Post by Joanna on Feb 15, 2018 17:35:48 GMT -5
Haunted by Ghosts in Southern California Hotels
Photographer and author Craig Owens refers to himself as a “reluctant believer in the paranormal.” But he’s confident that in 2009, he saw a ghost. That year, set out to research, write and take pictures for a book that would celebrate historic Southern California hotels that survived the Great Recession.
In old hotels and rooming houses, for every creaky floorboard or square foot of water-stained ceiling tile there’s a ghost story. In fact, if an old hotel doesn’t have any paranormal associations, “there must be something wrong with you or your business,” Owens asserts. So he began to investigate the veracity of the hotels’ various legends, to uncover previously unknown details about their histories and to use the hotels’ most beautiful, most “haunted” spaces as sets for a series of staged photos of models in period dress. The hotels aren’t backdrops but, rather, characters in the photos, which he has compiled, along with his historical research, in the recently released book Haunted by History, Vol. 1.
He and his crew were shooting at the Mission Inn in Riverside when Owens says he saw a “shadow person” for the first time. He described it as an inky-black, two-dimensional figure – roughly five-foot-two – wearing a cowl. Once the figure caught his eye, it immediately darted around a corner. “When I checked out, I drove home and wrote everyone I knew to ask [what a shadow person is]. None of the stories made any sense. Are they aliens? Time travelers from another dimension? Someone’s dream self? The best I can make out, it’s a very low- to middle-range manifestation of a ghost – that’s the best I can come up with,” the author says. “I slept with the light on in my house for 10 days because I knew what I saw.”

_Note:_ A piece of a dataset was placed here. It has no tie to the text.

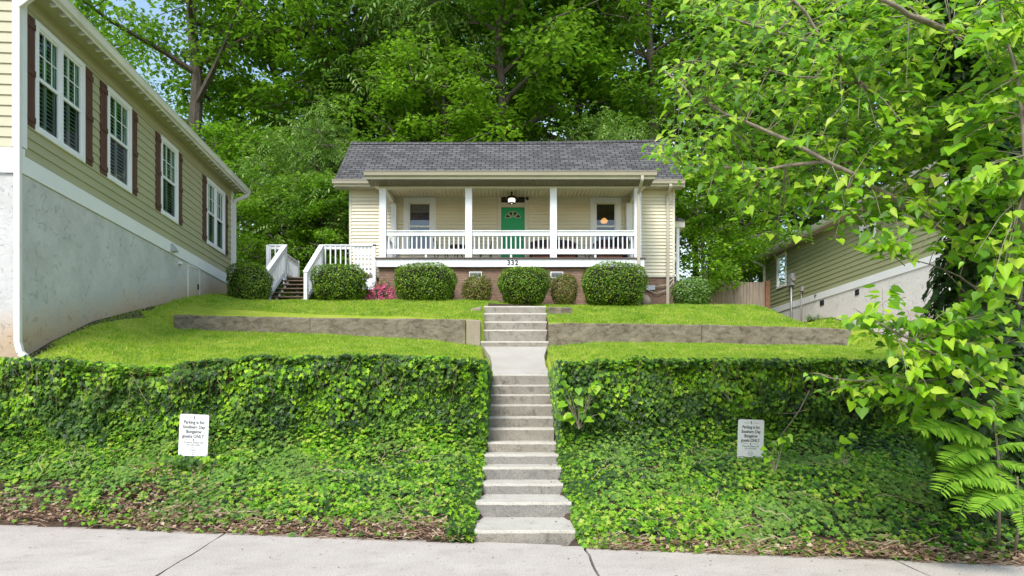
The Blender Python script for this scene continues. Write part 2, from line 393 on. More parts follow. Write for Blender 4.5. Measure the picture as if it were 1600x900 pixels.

Over the course of roughly six years, Owens and his crew stayed overnight and shot at 16 Southern California hotels, eight of which are featured in Haunted by History, Vol. 1: Hotel del Coronado and Julian Gold Rush Hotel in San Diego County; Victorian Rose B&B and Wyndham Garden Pierpont Inn in Ventura; Mission Inn in Riverside; Hotel Alexandria in downtown Los Angeles; Banning House Lodge on Catalina Island; and Santa Paula’s Glen Tavern Inn.
Owens didn’t have paranormal experiences in all the hotels he visited, but otherwise inexplicable stuff happened in a lot of them. At the Pierpont Inn, Owens writes that doors opened and closed at will, and, after shooting wrapped, a recording device picked up the sound of women’s high heels walking from one end of the corridor to the other, entering the bathroom, but never emerging. At the Hotel del Coronado, he reports a recorder captured voices, footsteps and a loud crash inside the room after the shoot and he stresses that it was November, the hotel’s off season. (November is also the month when Kate Morgan, the hotel’s ghost, is most active.) And at Palomar Inn in Temecula, Owens indicates he accidentally photographed a humanoid entity in a pinstripe suit swiping travel brochures from a parlor table.
Apart from photo-shoots and poring over late-night audio recordings, parsing history was Owens’s most grueling task. “There’s a lot to say and there’s a lot of misinformation and mischaracterization of the paranormal stories,” he admits. “A lot of ghost stories are based on inaccurate historical data that renders the ghost story false.” For instance, it’s long been rumored that the Glen Tavern Inn, which opened in 1911, had a brothel on the third floor. As Owens indicates, the story doesn’t add up. “That’s a falsehood that was made up in 1988, as far as I can tell,” he says. “It made no common sense for one to exist there. Most speakeasies had to have an escape route … you wouldn’t put it on a top floor where you could hear everything moving around on the floor below. I think a lot of people who write and repeat this are people who didn’t think it through or never stayed there, and were basically writing from other sources. I tested everything. I looked under every rock I could possibly find.”
He also claims to have discovered that the Julian Gold Rush hotel was established in 1902, despite the fact that all current brochures and periodicals date it to 1897. That might not sound like a blockbuster revelation, but it’s a step toward fostering a more accurate, more complete understanding of the region and its past – whether or not you believe in ghosts.
“There’s a lot of mystery in history,” Owens contends. He’s cracking the case one hotel at a time.